I worry about the same thing exactly. I do not think the Zope 3 tutorial by Jim Fulton is very encouraging to beginners. If he gives the tutorial in real life, it takes two days, and at the beginning of day 2 you're lucky if you write your first functional doctest. Which doesn't give any gratification at all. The two recent Zope 3 books do better hopefully (I have only browsed through both so far). I've tried myself with my Five tutorial, which has the benefit of focusing on that subset of Zope 3 which is usable from Zope 2. I've had some feedback to that which seems to indicate I'm on the right track there.

and the way Zope 3 is promoted and how visible/accessible its documentation is.

Yup, that just really plain sucks. See my comment here, if you haven't already seen it:

http://faassen.n--tree.net/blog/view/weblog/2005/04/06/0

Now the developers will probably make the argument that it's not ready
for wide usage yet and that we should still promote Zope 2, but I think
that's not correct, as the only way we'll make it ready for wide usage
is to actually have increased usage, and for that, we need to promote it. :)

As I noted on someone-or-other's blog, people following tutorials get
quite confused and impatient if they're required to "stack up" lots
of seemingly arbitrary details. And as someone else noted on their blog, the entry point to Zope 3's documentation is something of a case of "beware of the leopard" (as is following such discussions on
different blogs, of course).

Perhaps it was my blog; you might recognize it. :)

I see this attitude towards domain specific languages all across the python world. People don't like XML document formats either, as
they can just use clean, simple, Python datastructures. And lose interoperability, accessibility by a host of programmers that *don't* know your codebase, and code yourself onto an island.

There's so much to say on this, but not enough time! I think that the
principal objection is that since Python is a programming language,
and that Python programs are effectively object manipulating and configuring "scripts", Python may be the best tool for the configuration of components. Of course, there's always the issue of whether you can inspect such "configurators" from other technologies
if they're written in Python, and there's always the contention that
a full-on programming language can cause more trouble than it gives
benefits in such narrowly-defined situations.

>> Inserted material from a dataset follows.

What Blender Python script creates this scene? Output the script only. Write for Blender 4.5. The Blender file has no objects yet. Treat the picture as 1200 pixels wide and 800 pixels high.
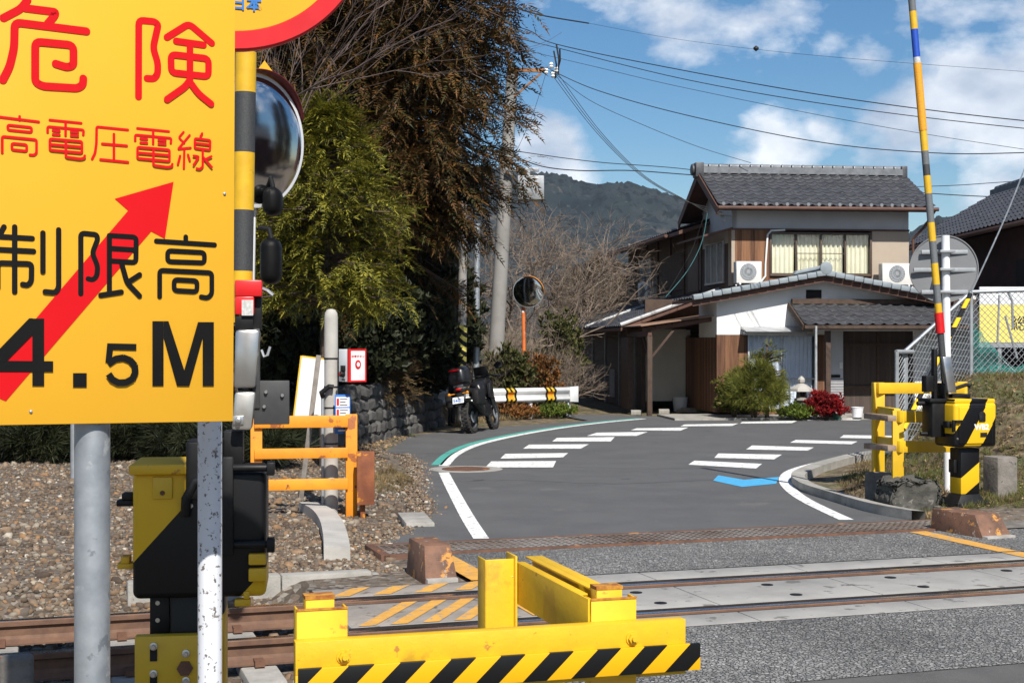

Yes, I think both issues, both inspectability and risk (because of the wide scope of Python it's tempting to use it wrongly) are good arguments for domain specific languages once every while, let it be for web templating or component configuration. That said, I'm sure a suitably documented Python API would also do the trick. You'd just load a 'configure.py' instead of a 'configure.zcml'. I am not sure whether the complaints would go away though if you did that, and the risk of having this mixed with functional code is large.

I think it's harder to argue for using Python when expressing bundles
 of "pure data", although there are always going to be people in the
 "S-expressions trump XML" camp who will keep the argument going.

And the people in the "Python datastructures trump XML" camp as well. Sometimes they do trump XML, and sometimes they don't, but the "sometimes they don't" seems to be convieniently ignored all too often. Yes, Pythonic APIs are good, but you can have them when manipulating XML as well, and some pain for interoperability and cross-language understandability can be worth it, anyway.